Climate experts had been expecting an El Nino event for quite some time now.

“It’s ramping up now, there have been signs in our predictions for several months, but it’s looking like it will peak at the end of this year in terms of its intensity,” Adam Scaife, head of long-range predictions at the UK Met Office, was quoted as saying by the BBC.

“A new record for global temperature next year is definitely plausible. It depends how big the El Niño turns out to be – a big El Niño at the end of this year, gives a high chance that we will have a new record, global temperature in 2024.”

Scientists in the US flag the presence of an El Niño when the ocean temperature is 0.5C hotter than usual for one month, and the atmosphere must be seen responding to the persisting heat.

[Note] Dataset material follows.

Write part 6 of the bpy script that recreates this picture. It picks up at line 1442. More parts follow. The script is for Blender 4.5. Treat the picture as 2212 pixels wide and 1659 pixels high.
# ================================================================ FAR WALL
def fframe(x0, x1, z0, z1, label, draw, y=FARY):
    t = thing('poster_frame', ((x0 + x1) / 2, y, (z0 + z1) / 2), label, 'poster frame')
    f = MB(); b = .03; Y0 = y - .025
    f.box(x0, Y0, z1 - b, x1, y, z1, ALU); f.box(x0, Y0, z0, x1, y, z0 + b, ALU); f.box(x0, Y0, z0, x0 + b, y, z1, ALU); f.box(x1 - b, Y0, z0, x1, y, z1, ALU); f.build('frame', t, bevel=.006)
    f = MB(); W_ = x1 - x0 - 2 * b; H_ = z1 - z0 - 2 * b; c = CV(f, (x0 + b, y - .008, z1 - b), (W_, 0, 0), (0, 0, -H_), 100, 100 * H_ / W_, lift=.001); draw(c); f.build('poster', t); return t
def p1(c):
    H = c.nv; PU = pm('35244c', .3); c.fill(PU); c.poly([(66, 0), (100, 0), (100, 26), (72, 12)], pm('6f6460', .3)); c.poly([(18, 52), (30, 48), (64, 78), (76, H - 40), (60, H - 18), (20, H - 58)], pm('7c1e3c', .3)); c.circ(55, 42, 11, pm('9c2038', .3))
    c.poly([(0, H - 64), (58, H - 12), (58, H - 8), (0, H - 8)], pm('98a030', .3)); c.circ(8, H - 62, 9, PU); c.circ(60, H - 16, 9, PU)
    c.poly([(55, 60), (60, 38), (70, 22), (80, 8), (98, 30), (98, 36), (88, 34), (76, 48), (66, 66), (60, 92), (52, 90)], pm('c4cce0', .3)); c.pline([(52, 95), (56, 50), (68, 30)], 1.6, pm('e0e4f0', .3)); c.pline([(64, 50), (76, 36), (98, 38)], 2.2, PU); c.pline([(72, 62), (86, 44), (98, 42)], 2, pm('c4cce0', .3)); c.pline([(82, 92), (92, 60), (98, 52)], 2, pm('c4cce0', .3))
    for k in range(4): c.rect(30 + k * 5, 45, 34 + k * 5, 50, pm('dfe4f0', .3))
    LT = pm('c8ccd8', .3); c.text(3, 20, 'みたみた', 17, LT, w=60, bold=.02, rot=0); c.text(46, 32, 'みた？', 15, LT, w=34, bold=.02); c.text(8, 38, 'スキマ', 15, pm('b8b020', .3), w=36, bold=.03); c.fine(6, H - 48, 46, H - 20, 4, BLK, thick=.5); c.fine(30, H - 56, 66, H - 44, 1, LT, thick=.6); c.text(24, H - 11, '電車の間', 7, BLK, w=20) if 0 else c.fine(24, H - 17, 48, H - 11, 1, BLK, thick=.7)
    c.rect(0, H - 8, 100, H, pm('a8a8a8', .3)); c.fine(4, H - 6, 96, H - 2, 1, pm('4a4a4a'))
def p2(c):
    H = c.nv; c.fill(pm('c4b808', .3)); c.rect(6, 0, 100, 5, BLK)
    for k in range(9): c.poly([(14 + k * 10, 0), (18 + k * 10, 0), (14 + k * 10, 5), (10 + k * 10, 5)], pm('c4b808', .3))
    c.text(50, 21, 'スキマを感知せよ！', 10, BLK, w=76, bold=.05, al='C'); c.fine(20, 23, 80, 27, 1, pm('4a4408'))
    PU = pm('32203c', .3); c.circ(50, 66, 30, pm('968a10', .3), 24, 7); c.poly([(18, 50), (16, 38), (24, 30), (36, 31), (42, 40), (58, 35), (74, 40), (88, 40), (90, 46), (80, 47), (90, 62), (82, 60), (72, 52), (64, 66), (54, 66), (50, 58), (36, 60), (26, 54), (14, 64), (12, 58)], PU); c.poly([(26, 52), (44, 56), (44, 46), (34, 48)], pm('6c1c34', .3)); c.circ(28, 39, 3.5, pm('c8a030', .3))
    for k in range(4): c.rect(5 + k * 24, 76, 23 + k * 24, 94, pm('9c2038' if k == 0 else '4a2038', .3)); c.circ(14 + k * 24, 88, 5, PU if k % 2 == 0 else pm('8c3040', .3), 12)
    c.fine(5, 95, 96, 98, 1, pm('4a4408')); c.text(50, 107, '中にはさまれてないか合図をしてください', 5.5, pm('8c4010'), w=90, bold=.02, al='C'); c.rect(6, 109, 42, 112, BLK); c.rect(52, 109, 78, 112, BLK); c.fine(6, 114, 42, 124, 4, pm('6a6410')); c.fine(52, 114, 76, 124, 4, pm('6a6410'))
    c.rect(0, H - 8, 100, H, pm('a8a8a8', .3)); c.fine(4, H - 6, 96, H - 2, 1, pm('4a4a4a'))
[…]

These conditions were met in the month of May. In a statement, the NOAA said, “El Niño conditions are present.”

“This is a very weak signal. But we believe that we’re starting to see these conditions and that they will continue to intensify,” L’Heureux was quoted as saying by the BBC.

“Our weekly value is actually 0.8C this past week, which is even stronger.”

An El Niño is the most powerful natural phenomenon in the Earth’s climate system.

Some of the famous El Niños in the past have been so strong that entire villages have slid down mountainsides. In 1972-73, ocean temperatures skyrocketed off the Peruvian coast, nearly wiping out Peru’s critical Anchoveta fishing industry. And in 2016, corals were bleached across the Pacific, floods ravaged South America, and drought-fuelled fires ripped across Australia.

Firefighters retreat as flames approach, amid the Grizzly Wildfire Complex, in East Prairie Metis Settlement, Alberta, Canada May 19, 2023 in this still image obtained from social media video. (File photo;Reuters)

Record warm years, including the world’s hottest in 2016, usually happen the year after a powerful El Niño event. There’s also a strong likelihood that this year’s version will push 2024 past 2016 as the world’s hottest year.

History shows that there is always a huge human and economic cost to this forthcoming weather event.

Global temperatures are currently oscillating around 1.1C above the average from 1850-1900.

However, an El Nino could add up to another 0.2C to world temperature, pushing humankind to face weather conditions that have never been encountered before.